:: DATA ::
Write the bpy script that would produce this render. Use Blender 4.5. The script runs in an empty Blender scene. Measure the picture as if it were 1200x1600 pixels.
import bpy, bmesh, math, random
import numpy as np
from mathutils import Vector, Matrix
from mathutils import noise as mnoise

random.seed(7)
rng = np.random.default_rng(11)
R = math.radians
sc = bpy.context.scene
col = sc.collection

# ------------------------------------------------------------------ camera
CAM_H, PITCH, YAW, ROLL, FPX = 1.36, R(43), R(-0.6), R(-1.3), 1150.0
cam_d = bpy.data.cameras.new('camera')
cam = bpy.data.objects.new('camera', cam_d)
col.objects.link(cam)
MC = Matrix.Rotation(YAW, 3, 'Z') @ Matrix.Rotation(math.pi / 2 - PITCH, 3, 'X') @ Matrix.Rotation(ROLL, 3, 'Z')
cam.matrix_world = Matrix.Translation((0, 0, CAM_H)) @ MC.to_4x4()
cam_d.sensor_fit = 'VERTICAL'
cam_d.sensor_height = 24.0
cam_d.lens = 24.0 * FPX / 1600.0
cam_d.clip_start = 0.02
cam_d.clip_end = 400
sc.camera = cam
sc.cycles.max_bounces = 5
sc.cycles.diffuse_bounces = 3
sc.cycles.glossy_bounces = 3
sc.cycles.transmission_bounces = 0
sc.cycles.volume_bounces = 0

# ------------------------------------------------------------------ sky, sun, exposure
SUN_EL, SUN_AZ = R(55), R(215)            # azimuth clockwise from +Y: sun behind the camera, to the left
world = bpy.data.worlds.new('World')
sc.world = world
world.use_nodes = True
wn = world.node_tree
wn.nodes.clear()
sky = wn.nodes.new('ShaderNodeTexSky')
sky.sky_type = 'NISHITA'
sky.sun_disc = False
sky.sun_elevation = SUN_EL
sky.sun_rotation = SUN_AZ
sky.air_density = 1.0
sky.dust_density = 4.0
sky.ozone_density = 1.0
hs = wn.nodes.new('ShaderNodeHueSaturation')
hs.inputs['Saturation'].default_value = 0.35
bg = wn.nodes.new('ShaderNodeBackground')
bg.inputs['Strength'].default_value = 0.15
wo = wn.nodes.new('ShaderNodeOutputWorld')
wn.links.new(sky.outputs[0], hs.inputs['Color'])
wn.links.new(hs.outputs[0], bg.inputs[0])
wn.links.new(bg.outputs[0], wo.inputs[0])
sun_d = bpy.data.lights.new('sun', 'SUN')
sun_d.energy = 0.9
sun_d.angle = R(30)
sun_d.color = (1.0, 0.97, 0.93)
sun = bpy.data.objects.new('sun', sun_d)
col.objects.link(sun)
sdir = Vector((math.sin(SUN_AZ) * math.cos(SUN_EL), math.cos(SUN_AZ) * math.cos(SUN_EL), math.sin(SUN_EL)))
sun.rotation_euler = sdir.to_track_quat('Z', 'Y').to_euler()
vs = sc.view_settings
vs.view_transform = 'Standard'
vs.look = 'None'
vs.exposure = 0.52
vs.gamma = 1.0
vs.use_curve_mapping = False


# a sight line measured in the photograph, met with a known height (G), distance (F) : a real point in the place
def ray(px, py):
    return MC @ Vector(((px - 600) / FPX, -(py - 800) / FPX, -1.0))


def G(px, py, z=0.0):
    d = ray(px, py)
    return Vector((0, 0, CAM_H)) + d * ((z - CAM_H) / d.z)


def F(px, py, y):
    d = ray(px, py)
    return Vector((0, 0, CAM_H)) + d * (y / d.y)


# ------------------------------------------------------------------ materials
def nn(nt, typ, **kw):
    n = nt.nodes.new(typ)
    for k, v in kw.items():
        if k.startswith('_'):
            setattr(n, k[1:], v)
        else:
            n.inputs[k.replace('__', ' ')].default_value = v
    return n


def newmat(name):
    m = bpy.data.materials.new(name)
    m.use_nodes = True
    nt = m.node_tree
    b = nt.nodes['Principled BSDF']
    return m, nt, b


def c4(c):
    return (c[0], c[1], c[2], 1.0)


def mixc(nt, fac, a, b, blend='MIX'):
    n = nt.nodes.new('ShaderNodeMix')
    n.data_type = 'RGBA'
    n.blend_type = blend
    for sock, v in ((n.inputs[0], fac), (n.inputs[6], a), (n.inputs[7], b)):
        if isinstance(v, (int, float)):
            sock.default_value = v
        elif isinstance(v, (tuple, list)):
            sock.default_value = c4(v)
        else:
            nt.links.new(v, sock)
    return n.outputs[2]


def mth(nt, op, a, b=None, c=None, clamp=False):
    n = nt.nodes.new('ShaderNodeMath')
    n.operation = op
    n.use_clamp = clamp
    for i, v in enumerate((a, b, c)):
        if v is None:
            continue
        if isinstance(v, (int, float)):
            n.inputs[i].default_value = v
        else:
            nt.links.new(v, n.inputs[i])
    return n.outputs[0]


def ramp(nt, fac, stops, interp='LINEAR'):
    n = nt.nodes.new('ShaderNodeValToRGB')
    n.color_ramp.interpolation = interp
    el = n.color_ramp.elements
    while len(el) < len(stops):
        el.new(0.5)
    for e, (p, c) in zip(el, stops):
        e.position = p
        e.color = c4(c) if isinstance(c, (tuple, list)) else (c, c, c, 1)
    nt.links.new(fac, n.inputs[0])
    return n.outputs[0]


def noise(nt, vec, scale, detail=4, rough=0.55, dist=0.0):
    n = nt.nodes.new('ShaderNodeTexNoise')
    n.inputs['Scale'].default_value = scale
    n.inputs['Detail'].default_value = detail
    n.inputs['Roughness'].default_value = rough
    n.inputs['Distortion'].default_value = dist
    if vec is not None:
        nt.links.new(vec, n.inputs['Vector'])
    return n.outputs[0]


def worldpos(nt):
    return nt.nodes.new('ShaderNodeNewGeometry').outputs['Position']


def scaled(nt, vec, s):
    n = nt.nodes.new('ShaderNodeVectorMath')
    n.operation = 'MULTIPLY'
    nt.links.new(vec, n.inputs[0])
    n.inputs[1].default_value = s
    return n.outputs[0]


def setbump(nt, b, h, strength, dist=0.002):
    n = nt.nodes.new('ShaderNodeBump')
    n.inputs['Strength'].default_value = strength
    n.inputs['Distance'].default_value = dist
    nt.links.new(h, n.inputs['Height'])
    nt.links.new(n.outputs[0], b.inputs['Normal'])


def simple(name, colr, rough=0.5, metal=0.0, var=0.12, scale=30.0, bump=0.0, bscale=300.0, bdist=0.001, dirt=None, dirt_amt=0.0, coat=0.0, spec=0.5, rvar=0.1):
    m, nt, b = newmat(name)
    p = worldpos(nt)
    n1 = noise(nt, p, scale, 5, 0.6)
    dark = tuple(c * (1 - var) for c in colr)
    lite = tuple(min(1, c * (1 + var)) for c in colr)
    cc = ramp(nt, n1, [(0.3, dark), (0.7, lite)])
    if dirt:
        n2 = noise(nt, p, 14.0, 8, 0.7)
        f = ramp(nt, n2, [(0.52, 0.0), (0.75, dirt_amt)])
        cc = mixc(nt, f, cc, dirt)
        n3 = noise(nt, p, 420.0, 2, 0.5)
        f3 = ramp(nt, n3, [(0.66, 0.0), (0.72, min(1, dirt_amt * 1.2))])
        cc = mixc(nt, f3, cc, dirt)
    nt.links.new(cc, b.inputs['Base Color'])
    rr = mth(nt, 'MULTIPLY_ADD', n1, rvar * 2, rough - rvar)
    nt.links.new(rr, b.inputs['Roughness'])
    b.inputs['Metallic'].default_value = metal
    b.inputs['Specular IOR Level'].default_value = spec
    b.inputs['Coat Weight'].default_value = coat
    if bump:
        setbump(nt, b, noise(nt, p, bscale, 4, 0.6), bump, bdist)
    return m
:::
[WHAT THIS TASK INVOLVES] Count the lines in which the string "scene" appears, then report only that figure.

[ANSWER TO THIS TASK] 2